- Ethereum has dropped more than 11% over the past month amid broader market weakness
- Rising inflation, oil prices, and bond yields are pressuring crypto markets
- Prediction markets now see a 56% chance of ETH falling below $2,000 this month
Ethereum is facing renewed selling pressure as the broader crypto market struggles under worsening macroeconomic conditions. According to CoinGecko data, ETH has fallen nearly 3% over the last 24 hours and remains down more than 11% over the past month.

For now, Ethereum is still holding above the important $2,100 support zone, but traders are increasingly questioning how long that level can survive if market conditions continue deteriorating.
Inflation and Bond Yields Are Hurting Crypto
Much of Ethereum’s recent weakness appears tied to hotter-than-expected inflation data in the United States. Rising inflation has lowered expectations for future interest rate cuts and increased fears that the Federal Reserve could maintain tighter monetary policy for longer than markets originally expected.
At the same time, rising oil prices and higher bond yields are creating additional pressure across risk assets, including crypto.
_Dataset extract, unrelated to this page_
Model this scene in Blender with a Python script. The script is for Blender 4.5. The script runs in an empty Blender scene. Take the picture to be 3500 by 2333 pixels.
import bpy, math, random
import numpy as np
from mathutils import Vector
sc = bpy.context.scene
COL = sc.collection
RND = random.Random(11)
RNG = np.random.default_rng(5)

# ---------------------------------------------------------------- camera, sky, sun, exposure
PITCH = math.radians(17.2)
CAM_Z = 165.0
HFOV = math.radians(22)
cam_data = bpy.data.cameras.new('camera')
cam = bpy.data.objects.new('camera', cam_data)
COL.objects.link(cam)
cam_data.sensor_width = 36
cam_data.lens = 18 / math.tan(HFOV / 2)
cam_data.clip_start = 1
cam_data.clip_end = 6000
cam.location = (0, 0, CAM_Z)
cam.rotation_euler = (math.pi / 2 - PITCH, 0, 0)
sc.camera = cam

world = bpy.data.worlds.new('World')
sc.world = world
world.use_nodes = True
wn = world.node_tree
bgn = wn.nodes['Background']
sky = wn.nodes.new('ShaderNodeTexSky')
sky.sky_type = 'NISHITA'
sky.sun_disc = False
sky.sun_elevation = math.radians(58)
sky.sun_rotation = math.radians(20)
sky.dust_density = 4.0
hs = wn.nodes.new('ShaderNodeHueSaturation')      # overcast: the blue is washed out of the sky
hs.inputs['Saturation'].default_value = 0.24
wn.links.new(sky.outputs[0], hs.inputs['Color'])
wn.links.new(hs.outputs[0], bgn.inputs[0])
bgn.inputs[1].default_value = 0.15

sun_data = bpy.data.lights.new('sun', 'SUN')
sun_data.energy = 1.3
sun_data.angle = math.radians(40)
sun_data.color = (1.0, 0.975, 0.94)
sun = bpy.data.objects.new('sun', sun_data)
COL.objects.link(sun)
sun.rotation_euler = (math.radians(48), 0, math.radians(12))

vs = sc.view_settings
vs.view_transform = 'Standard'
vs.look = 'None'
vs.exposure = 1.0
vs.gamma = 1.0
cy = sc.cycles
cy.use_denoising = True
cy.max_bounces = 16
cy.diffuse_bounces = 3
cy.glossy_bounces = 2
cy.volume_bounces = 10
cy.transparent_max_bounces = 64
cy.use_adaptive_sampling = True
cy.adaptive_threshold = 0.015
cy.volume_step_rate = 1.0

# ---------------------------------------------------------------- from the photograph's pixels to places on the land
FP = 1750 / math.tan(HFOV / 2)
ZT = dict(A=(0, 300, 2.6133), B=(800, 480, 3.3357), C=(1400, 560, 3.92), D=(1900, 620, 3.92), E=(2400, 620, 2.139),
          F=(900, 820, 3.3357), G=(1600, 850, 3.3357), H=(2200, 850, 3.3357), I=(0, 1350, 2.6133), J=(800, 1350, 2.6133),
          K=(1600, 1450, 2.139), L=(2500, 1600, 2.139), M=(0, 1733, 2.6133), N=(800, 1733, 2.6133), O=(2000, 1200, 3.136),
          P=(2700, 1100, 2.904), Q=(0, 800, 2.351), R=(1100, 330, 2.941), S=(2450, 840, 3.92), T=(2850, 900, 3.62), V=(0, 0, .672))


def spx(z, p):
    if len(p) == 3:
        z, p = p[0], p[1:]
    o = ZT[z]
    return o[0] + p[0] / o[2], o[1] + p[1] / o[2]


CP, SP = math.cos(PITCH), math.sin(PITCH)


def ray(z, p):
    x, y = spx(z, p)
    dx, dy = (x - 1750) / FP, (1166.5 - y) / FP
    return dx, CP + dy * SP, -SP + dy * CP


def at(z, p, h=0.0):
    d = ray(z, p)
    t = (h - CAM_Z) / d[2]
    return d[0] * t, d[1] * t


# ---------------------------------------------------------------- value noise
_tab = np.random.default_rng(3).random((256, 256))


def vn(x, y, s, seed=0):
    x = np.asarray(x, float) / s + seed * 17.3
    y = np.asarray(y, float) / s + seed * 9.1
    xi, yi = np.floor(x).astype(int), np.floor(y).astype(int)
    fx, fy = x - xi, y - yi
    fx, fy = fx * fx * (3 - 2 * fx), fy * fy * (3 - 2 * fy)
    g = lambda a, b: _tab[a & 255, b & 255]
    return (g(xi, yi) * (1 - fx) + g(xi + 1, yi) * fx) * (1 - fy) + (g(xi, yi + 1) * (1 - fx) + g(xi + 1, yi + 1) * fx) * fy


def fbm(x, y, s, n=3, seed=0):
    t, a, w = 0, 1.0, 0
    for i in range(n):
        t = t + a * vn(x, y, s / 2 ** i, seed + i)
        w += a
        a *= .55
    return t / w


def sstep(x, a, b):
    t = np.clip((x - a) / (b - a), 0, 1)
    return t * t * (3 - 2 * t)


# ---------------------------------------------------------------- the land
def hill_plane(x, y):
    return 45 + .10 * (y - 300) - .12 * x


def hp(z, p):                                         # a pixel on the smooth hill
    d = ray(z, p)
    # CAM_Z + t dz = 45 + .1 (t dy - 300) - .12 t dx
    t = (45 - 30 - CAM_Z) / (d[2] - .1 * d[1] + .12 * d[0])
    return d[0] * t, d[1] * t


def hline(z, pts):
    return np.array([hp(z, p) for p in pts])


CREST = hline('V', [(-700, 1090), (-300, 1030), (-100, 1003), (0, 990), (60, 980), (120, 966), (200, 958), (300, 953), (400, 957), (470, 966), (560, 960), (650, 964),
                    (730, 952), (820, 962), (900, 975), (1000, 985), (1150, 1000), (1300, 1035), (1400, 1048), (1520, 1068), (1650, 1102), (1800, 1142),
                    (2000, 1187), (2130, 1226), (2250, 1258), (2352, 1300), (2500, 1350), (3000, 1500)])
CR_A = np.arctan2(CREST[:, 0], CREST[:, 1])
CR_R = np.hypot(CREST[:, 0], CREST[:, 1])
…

Those conditions have weakened investor appetite just as Ethereum and Bitcoin were attempting to stabilize from earlier market declines.
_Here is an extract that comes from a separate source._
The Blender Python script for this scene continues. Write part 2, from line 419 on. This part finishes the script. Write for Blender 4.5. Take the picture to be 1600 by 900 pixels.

ETH Could Retest Sub-$2,000 Levels
Ethereum last traded below the $2,000 level back in late March before broader crypto markets began recovering alongside Bitcoin’s rebound toward the $82,000 range earlier this year. That recovery now appears under pressure again as macroeconomic uncertainty returns.

According to prediction market data, traders currently place around a 56% probability on Ethereum dropping below $2,000 before the end of the month. If Bitcoin continues weakening alongside broader market sentiment, ETH could face additional downside pressure in the near term.
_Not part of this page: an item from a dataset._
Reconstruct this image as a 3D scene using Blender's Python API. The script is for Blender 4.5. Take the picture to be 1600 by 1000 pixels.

Regulation Could Still Shift Sentiment
One factor that could improve sentiment is the ongoing progress around the U.S. CLARITY Act, which aims to establish clearer regulatory rules for digital assets. Supporters believe successful passage could strengthen institutional confidence across crypto markets and potentially stabilize investor sentiment.
However, if the legislation faces setbacks or macro conditions continue worsening, Ethereum may struggle to avoid another move lower alongside the rest of the market.